#### [Job]
Retype all of the data. Every line must match exactly.
--- BEGIN Collected material ---
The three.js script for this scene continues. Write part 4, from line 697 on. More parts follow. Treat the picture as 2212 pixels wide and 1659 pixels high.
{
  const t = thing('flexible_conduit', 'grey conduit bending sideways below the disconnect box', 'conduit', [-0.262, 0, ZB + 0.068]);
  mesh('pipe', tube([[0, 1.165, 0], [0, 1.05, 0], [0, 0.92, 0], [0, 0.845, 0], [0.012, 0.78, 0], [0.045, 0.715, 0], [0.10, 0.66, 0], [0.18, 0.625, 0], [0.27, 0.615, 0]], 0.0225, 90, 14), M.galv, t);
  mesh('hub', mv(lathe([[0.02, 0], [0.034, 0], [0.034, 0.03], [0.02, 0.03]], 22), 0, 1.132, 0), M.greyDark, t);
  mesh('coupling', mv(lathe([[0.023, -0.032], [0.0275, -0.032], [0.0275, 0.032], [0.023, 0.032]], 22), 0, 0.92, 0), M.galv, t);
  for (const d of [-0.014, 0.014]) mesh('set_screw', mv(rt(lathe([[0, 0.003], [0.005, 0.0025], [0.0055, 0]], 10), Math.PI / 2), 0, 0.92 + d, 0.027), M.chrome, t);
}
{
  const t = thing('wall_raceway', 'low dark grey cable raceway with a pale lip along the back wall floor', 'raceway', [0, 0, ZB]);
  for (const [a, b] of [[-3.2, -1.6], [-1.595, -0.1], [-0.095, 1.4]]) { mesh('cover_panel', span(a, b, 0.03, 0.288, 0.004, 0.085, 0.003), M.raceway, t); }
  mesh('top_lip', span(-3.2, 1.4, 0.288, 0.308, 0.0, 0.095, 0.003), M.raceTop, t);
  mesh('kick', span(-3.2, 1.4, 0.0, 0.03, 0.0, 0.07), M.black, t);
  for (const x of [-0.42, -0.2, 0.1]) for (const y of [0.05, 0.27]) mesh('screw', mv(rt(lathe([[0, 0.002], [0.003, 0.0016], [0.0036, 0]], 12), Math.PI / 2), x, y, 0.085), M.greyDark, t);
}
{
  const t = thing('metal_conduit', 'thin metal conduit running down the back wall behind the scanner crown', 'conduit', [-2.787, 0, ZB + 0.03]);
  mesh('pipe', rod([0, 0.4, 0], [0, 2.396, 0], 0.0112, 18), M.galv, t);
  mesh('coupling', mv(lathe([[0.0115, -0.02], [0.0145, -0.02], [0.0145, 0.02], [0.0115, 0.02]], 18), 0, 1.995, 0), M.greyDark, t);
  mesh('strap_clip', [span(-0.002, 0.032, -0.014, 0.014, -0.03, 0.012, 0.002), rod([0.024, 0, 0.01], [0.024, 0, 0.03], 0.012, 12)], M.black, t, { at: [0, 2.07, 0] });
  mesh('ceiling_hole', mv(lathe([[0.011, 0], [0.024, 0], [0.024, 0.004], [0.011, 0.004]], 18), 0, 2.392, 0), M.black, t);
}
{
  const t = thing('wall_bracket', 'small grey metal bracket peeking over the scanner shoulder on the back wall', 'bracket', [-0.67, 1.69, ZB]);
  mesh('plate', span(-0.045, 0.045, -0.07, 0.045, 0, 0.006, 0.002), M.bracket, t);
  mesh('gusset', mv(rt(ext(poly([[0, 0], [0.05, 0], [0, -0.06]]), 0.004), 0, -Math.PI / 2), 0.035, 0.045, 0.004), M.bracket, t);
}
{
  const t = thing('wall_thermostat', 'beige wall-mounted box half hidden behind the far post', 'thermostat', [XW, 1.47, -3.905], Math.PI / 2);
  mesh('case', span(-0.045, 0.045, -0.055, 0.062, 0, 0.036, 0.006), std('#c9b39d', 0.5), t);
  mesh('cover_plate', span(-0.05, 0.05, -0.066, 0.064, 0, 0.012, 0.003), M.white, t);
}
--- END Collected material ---
#### [Output below]
The three.js script for this scene continues. Write part 4, from line 697 on. More parts follow. Treat the picture as 2212 pixels wide and 1659 pixels high.
{
  const t = thing('flexible_conduit', 'grey conduit bending sideways below the disconnect box', 'conduit', [-0.262, 0, ZB + 0.068]);
  mesh('pipe', tube([[0, 1.165, 0], [0, 1.05, 0], [0, 0.92, 0], [0, 0.845, 0], [0.012, 0.78, 0], [0.045, 0.715, 0], [0.10, 0.66, 0], [0.18, 0.625, 0], [0.27, 0.615, 0]], 0.0225, 90, 14), M.galv, t);
  mesh('hub', mv(lathe([[0.02, 0], [0.034, 0], [0.034, 0.03], [0.02, 0.03]], 22), 0, 1.132, 0), M.greyDark, t);
  mesh('coupling', mv(lathe([[0.023, -0.032], [0.0275, -0.032], [0.0275, 0.032], [0.023, 0.032]], 22), 0, 0.92, 0), M.galv, t);
  for (const d of [-0.014, 0.014]) mesh('set_screw', mv(rt(lathe([[0, 0.003], [0.005, 0.0025], [0.0055, 0]], 10), Math.PI / 2), 0, 0.92 + d, 0.027), M.chrome, t);
}
{
  const t = thing('wall_raceway', 'low dark grey cable raceway with a pale lip along the back wall floor', 'raceway', [0, 0, ZB]);
  for (const [a, b] of [[-3.2, -1.6], [-1.595, -0.1], [-0.095, 1.4]]) { mesh('cover_panel', span(a, b, 0.03, 0.288, 0.004, 0.085, 0.003), M.raceway, t); }
  mesh('top_lip', span(-3.2, 1.4, 0.288, 0.308, 0.0, 0.095, 0.003), M.raceTop, t);
  mesh('kick', span(-3.2, 1.4, 0.0, 0.03, 0.0, 0.07), M.black, t);
  for (const x of [-0.42, -0.2, 0.1]) for (const y of [0.05, 0.27]) mesh('screw', mv(rt(lathe([[0, 0.002], [0.003, 0.0016], [0.0036, 0]], 12), Math.PI / 2), x, y, 0.085), M.greyDark, t);
}
{
  const t = thing('metal_conduit', 'thin metal conduit running down the back wall behind the scanner crown', 'conduit', [-2.787, 0, ZB + 0.03]);
  mesh('pipe', rod([0, 0.4, 0], [0, 2.396, 0], 0.0112, 18), M.galv, t);
  mesh('coupling', mv(lathe([[0.0115, -0.02], [0.0145, -0.02], [0.0145, 0.02], [0.0115, 0.02]], 18), 0, 1.995, 0), M.greyDark, t);
  mesh('strap_clip', [span(-0.002, 0.032, -0.014, 0.014, -0.03, 0.012, 0.002), rod([0.024, 0, 0.01], [0.024, 0, 0.03], 0.012, 12)], M.black, t, { at: [0, 2.07, 0] });
  mesh('ceiling_hole', mv(lathe([[0.011, 0], [0.024, 0], [0.024, 0.004], [0.011, 0.004]], 18), 0, 2.392, 0), M.black, t);
}
{
  const t = thing('wall_bracket', 'small grey metal bracket peeking over the scanner shoulder on the back wall', 'bracket', [-0.67, 1.69, ZB]);
  mesh('plate', span(-0.045, 0.045, -0.07, 0.045, 0, 0.006, 0.002), M.bracket, t);
  mesh('gusset', mv(rt(ext(poly([[0, 0], [0.05, 0], [0, -0.06]]), 0.004), 0, -Math.PI / 2), 0.035, 0.045, 0.004), M.bracket, t);
}
{
  const t = thing('wall_thermostat', 'beige wall-mounted box half hidden behind the far post', 'thermostat', [XW, 1.47, -3.905], Math.PI / 2);
  mesh('case', span(-0.045, 0.045, -0.055, 0.062, 0, 0.036, 0.006), std('#c9b39d', 0.5), t);
  mesh('cover_plate', span(-0.05, 0.05, -0.066, 0.064, 0, 0.012, 0.003), M.white, t);
}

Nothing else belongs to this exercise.